Alternatively, you can shoot in RAW and keep all that high quality data, but you give up everything that magic box was doing for you. As a result, the RAW photo doesn’t match the processed preview you saw when capturing, the file is large, and it’s time consuming to edit.
The choice between JPEG convenience vs RAW flexibility has generated debate among photographers since the onset of digital photography.
Until ProRAW.
No More Compromises: ProRAW is Here!
Once you enable ProRAW in Settings, you can start capturing photo like a regular mobile photographer. Remember to make sure your highlights are not clipped. You don’t need to make special accommodations for shooting ProRAW.
So what makes ProRAW different?
Just like before, iOS captures the RAW image and all the information that the magic box needs to do its magic. After spitting out a beautiful JPEG, it doesn’t throw away the source material — Neither the RAW image nor the materials that the magic box needs to do its work.
In Darkroom, when you open a ProRAW photo, we first prepare the RAW image, then most of our exposure-correction sliders do their work, and THEN we pass it to the magic box. This results in a beautiful, tone-mapped 12-bit image that the rest of our pipeline processes for color grading.

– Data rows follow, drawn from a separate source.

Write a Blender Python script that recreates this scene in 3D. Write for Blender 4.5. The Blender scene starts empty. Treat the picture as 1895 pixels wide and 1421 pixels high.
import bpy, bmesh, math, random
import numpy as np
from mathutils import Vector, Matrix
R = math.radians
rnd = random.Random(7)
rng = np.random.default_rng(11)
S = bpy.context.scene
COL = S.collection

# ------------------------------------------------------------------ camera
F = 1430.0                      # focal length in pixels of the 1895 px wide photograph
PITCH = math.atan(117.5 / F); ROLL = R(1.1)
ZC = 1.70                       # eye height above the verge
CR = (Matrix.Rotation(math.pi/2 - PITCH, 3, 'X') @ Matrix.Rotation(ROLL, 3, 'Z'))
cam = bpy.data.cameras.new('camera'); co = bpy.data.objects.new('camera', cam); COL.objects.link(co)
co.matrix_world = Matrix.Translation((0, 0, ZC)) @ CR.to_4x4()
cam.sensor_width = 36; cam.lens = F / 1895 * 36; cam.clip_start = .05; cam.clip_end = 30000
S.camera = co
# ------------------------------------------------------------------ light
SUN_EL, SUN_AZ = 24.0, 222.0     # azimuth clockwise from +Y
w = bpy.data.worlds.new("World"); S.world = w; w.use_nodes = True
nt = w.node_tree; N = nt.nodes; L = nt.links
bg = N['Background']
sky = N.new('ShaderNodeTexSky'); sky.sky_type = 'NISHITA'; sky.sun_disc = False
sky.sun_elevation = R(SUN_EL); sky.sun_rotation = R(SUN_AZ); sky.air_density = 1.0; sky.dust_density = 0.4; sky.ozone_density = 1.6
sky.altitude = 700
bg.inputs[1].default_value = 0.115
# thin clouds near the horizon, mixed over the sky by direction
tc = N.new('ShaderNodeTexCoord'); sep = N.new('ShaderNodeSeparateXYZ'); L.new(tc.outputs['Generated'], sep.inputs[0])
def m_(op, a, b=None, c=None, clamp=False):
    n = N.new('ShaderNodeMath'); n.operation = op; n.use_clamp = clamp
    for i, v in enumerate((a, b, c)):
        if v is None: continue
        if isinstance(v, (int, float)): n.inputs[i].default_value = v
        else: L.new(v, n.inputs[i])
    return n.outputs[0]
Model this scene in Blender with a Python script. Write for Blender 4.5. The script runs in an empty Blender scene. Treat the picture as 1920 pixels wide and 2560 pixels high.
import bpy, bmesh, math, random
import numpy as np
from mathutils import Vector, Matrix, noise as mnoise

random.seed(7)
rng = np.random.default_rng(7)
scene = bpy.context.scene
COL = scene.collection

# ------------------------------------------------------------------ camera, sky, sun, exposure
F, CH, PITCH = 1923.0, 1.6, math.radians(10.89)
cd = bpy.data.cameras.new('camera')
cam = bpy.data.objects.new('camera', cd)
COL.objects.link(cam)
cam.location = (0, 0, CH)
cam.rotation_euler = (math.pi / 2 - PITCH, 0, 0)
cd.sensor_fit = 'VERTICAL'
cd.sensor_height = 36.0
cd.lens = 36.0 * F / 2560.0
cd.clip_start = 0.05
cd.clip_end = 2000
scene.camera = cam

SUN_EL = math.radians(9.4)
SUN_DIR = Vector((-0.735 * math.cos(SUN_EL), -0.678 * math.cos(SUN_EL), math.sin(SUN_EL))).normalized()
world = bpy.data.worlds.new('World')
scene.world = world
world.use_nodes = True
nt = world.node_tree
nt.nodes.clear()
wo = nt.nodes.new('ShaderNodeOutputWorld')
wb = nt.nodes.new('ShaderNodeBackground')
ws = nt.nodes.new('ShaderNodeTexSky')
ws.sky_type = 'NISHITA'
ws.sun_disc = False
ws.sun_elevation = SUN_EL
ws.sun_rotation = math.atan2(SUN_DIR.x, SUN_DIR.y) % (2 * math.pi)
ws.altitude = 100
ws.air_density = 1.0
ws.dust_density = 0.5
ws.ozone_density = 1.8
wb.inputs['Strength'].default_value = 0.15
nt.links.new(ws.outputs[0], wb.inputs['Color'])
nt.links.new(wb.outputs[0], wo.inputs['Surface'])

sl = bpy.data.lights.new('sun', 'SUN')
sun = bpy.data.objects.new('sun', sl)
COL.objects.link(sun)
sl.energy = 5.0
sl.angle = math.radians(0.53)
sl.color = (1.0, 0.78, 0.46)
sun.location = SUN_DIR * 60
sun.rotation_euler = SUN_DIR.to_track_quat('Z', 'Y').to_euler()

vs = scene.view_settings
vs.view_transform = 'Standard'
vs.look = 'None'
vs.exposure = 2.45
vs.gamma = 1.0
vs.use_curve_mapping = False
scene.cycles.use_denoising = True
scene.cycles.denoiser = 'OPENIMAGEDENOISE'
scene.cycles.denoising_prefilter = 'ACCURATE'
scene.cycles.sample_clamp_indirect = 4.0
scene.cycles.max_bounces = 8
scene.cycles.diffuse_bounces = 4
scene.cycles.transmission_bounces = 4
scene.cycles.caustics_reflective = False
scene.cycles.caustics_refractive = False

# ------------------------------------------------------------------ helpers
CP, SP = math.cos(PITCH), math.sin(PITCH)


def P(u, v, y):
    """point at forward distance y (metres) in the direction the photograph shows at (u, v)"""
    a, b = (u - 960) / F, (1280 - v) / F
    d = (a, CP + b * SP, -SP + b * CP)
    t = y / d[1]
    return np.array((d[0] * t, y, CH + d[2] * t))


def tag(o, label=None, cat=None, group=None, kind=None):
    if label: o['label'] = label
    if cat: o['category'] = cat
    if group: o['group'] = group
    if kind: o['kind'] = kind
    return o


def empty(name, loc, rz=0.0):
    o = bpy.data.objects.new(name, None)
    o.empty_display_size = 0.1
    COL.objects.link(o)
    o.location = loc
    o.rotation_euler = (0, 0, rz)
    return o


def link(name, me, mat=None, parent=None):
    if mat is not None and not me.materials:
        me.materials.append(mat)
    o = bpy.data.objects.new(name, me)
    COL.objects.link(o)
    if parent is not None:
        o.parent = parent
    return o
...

This allows us to provide you a photo with all the convenience of JPEG processing, but without paying the cost of JPEG compression. Best of all, it’s still a RAW photo, so you get the full editing latitude you expect, but without the inconvenience!
p.s. The file can be as big as 30MB. That’s the only problem.
ProRAW in Darkroom
Darkroom is now ProRAW-aware. When we notice a ProRAW photo, we’ll indicate it with a new badge, and you’ll notice a new Tone Map slider.
In the context of RAW development, local tone mapping enables you to boost the shadows and recover highlights while preserving details. However, if overdone, it can result in the “HDR effect”, which can make your photos look flat.
The Tone Map slider allows you to control the strength of this effect. By default, we leave it at 100% so your ProRAW images in Darkroom match your preview in the Photos app. You can disable all local tone mapping by moving the slider down all the way to 0%, increasing contrast, and making your photos look more natural, although depending on the shooting conditions, your photo may be very dark.
In our own testing, we found ourselves often leaving the Tone Map to 100%, but sometimes found that 60–70% preserves much of the highlight & shadow recovery we need, without introducing the intense local contrast/HDR effects.
Our dear friends at Halide have written an amazing article demonstrating the building blocks of RAW, JPEGs, and what makes ProRAW different. If you’re interested in the nitty-gritty details, be sure to give it a read.
We’re so excited to see what you create using ProRAW.
Bringing Darkroom 5 to the iPhone & iPad
Along with the addition of ProRAW support, this update brings to the iPhone & iPad months of hard work that went into Darkroom 5's macOS Big Sur update.
Practically every part of the app has been touched, improved, iterated on, and updated to support the Mac. Best of all, being a Universal app, all the work we did to extend keyboard and mouse support carries through on the iPad. This also extends to context menus, multi-window support, drag-and-drop, and more.
You’ll also notice the app feels more responsive as you navigate between photos, and most importantly, images render consistently at a high resolution, rather than switching to low res previews when you zoom, scroll, or navigate through the app.
There are too many individual bug fixes to mention them all here (most notably, we fixed the rendering regressions for Portrait photos on iPhone 12 and iOS 14), so head on over to our updates page to see a full list.
Despite the challenges of this year, we’re so thankful for your continued loyalty and support and can’t wait to share with you all the exciting stuff we have coming down the line in 2021.